Today, a quick peak inside the 83-year-old edifice along West Main Street reveals a wholly transformed place, nearly finished and almost ready for Berreth and the rest of her Adept Business Solutions’ staff to set up shop.

“It was rough, it was so bad,” said Berreth, owner of the 12-year-old accounting business, about taking on the restoration of the structure. After nearly four months of construction and renovation, the accounting service will christen their new office at 8065 W. Main St. with a ceremony and open house this August. For Berreth and company, the move can’t come soon enough.

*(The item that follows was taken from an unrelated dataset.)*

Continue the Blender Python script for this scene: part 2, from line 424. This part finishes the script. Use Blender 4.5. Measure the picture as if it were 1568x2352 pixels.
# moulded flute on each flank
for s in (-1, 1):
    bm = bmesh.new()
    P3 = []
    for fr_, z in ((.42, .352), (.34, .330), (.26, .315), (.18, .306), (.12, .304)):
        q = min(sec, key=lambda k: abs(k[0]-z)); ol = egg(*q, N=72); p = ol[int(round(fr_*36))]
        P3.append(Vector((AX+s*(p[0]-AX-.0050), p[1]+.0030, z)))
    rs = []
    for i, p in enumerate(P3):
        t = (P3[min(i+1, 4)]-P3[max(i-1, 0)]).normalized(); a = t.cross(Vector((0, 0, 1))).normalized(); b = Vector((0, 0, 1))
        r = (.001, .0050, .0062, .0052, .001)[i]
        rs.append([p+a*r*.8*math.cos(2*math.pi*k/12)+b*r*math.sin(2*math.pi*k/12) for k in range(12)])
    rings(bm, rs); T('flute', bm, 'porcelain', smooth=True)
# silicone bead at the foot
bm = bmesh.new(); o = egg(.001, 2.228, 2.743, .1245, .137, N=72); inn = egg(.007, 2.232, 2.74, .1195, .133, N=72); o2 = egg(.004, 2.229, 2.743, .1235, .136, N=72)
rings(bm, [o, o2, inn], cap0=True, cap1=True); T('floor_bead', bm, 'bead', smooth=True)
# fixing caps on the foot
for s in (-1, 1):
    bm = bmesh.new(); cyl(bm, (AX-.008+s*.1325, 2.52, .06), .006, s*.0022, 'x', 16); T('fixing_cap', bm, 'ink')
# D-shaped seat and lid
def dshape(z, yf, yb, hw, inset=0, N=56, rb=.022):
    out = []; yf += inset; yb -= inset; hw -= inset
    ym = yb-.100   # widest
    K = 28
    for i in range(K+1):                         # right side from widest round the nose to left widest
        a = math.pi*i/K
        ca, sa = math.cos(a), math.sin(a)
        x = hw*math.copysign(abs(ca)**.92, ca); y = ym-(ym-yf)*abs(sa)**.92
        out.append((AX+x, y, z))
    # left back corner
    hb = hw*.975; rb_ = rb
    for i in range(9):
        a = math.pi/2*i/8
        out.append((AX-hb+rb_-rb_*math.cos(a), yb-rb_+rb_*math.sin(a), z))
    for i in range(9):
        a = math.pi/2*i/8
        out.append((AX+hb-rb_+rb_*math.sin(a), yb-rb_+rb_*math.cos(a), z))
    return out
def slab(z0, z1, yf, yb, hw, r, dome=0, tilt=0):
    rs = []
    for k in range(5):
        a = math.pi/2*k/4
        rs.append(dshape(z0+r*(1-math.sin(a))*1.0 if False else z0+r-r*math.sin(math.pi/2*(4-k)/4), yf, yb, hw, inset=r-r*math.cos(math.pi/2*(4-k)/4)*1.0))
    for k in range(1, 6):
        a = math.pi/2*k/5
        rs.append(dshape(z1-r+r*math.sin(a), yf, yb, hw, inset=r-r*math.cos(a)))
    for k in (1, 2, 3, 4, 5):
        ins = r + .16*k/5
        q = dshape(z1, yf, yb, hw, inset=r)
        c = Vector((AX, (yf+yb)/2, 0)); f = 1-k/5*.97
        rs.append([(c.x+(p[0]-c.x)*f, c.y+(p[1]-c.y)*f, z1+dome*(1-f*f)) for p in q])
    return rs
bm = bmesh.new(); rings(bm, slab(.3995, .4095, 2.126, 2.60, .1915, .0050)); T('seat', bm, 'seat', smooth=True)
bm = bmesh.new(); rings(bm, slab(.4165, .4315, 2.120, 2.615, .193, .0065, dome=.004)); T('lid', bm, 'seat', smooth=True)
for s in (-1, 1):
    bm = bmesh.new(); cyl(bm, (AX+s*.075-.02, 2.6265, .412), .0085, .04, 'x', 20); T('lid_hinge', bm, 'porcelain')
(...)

The Kellogg native had been on the lookout for a new place to crunch numbers in Rathdrum for several months, since Adept had simply outgrown the 900-square-foot shop on North Main Street. Boxes of folders and paperwork are stacked high, her staff is getting increasingly cramped and her 12-year-old dog, Oliver, is running out of room to roam. “I had almost given up,” Berreth said, referring to her search for a fresh workplace.

That is, until she happened by the building situated near the Mill Street railroad crossing with the “For Sale By Owner” sign in the window. Despite the nature of the interior, Berreth could see a dormant domicile that would be perfectly suited as a home for her business; the location couldn’t be better and the space was twice that of their current cramped office just a few blocks away. Also, restoring a piece of Rathdrum’s history and helping revitalize the downtown district were central in Berreth’s business plan.

“The downtown was pretty much dead when I moved back up here,” she said about leaving California and returning to North Idaho more than a decade ago, “but they are getting it back up.”

Though Berreth was convinced of the new location, others were more cautious. Mike Gardner, an employee with Kiel Construction, went on a walkthrough with the enrolled agent to survey the building’s integrity. “There was a lot to be done,” he recalled. “The place was a mess, but I could see the vision.”

In the midst of the mess, and even though some rafters were visibly scorched from a long-ago fire that swept through downtown and destroyed a neighboring business, the structure itself was found to be sound. “That’s when we started to get excited about preserving it,” Berreth said.

In January she purchased the historic brick structure, which was originally a meat market when it was built in 1924 and has since been, among other things, a barber shop and cafe, and Kiel Construction went to work in May. The initial two weeks of construction were spent clearing out more than two full loads of debris on the bed of a 24-foot-long truck, and after several more trailer trips, Adept Business Services’ new residence started to take shape.

“We were trying to keep it as much as we could the same basic building,” Berreth said. While the outside looks much as it did in the early 20th century, the inside has been tailored for a modern bookkeeping business; the concrete floor has been leveled and the layout has been split into several quarters, including a reception area, conference room, ample office space, a break room and more, though there are still a few week’s worth of construction remaining before it’s ready for business.

Val Smith, a client of the accounting service and Post Falls’ Realtor with Windermere, helped Berreth secure the location. She knew there was much to be done, but had faith in the vision. “It needed a lot of work to restore it,” she said, but “I think we need more of that; instead of tearing down old buildings, we need to preserve our heritage.”